O que Marcelo chama de conquista foi fazer “um churrasco para comemorarmos os aniversariantes do mês. Quem morava na rua levou carne ou refrigerante. Quem tinha casa levou arroz, maionese e farofa. Valorizar o que cada um pode conquistar – a capacidade de fazer um simples churrasco, por exemplo – é muito importante”, enfatizou.

Os números dos resultados não enchem os olhos, mas significam grande conquista quando vistos percentualmente. Em 2011, o número de pessoas em situação de rua acompanhadas com certa regularidade pelo grupo de convivência do CREAS de Campo Grande era de 95 pessoas. Dessas, 33 conseguiram voltar para suas casas ou arranjaram uma nova casa, e apenas 24 permaneceram em abrigos. Isso significa que 60% delas deixaram a rua.

O assistente disse ainda que atuou também na Embaixada da Liberdade, equipamento inaugurado pela Prefeitura em dezembro de 2009, perto da região de venda de crack de Manguinhos e Jacarezinho. O trabalho era voltado para crianças e adolescentes usuários e atendeu mais de 1 mil pessoas em menos de um ano.

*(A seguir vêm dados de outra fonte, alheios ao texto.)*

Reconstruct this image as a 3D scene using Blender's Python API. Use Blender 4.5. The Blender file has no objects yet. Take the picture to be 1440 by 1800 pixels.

Meninos e meninas tinham banho e comida, podiam dormir e participar de oficinas de carnaval, capoeira, beleza, hip-hop etc. Eram atendidos por uma equipe multidisciplinar, com assistente social, psicólogo, terapeuta ocupacional e pedagogo.

“Enxergar aquelas crianças e adolescentes como de fato eram – crianças e adolescentes e não usuários de drogas – fez toda a diferença. A Embaixada é uma alternativa viável e muito mais eficaz do que o recolhimento compulsório”, disse Marcelo.

Mas com a ocupação militar do Complexo do Alemão em 2010, a Embaixada foi fechada e não abriu mais, apesar do abaixo-assinado dos moradores de Manguinhos e Jacarezinho pedindo ao poder público para reabri-la.

Apesar do trabalho de assistência social já realizado, o recolhimento compulsório diário feito por equipes de agentes da Secretaria Municipal de Assistência Social (SMAS) da Prefeitura do Rio, leva pessoas que estão nas ruas do Centro e Zona Sul da cidade para um abrigo em Paciência.

Para o assistente social Marcelo, “essa ação afasta as pessoas dos seus vínculos familiares e comunitários, o que é contrário aos objetivos da política nacional de assistência social”.

Ainda pior que esse encaminhamento é que algumas dessas operações são realizadas com o apoio da polícia. E o resultado é que “os usuários acabam identificando a assistência social com ações de repressão. Se não preciso de um policial na porta da minha sala de atendimento, também não preciso de um ao meu lado quando atendo pessoas na rua".

Mais danoso do que não ter uma política de atendimento satisfatório a essa população, é o trabalho desenvolvido por equipes profissionais, como a que Jaccoud integra, e está sendo ameaçado pela política da Prefeitura. Se a perspectiva é sanitarista não são necessários profissionais de assistência, que abordam de forma respeitosa o morador de rua.

A situação é tão grave e desumana, que no primeiro mandato do prefeito Eduardo Paes a violência usada nos recolhimentos provocou denúncia de assassinato e investigação do Ministério Público. A Prefeitura teve que assinar um Termo de Ajustamento de Conduta (TAC), se comprometer a não recolher à força e garantir a presença de um assistente social nas ações. Mas Marcelo enfatizou que o assistente social não coordena nem participa do planejamento dessas ações.

As operações são desastrosas. “O resultado é inócuo”. Os agentes não conhecem a rede de serviços e a única coisa que se oferece é o abrigo em Paciência, a 70 km do centro do Rio. “As pessoas aceitam ir só para almoçar e, em alguns casos, comprar drogas na boca de fumo que fica ao lado do abrigo”, denunciou o assistente social.

Além da denúncia, o Conselho Regional de Serviço Social do Rio de Janeiro (CRESS-RJ) decidiu fortalecer a atuação dos assistentes sociais elaborando um termo de orientação que auxilie os profissionais na afirmação dos princípios ético-profissionais.

O maior temor dos assistentes sociais – conscientes de que devem fortalecer os direitos dessa população – é, ao atuar com gestões administrativas que desrespeitam procedimentos básicos, venham a corroborar com práticas que, além de serem comprovadamente ineficientes, violam os Direitos Humanos e ferem a ética profissional.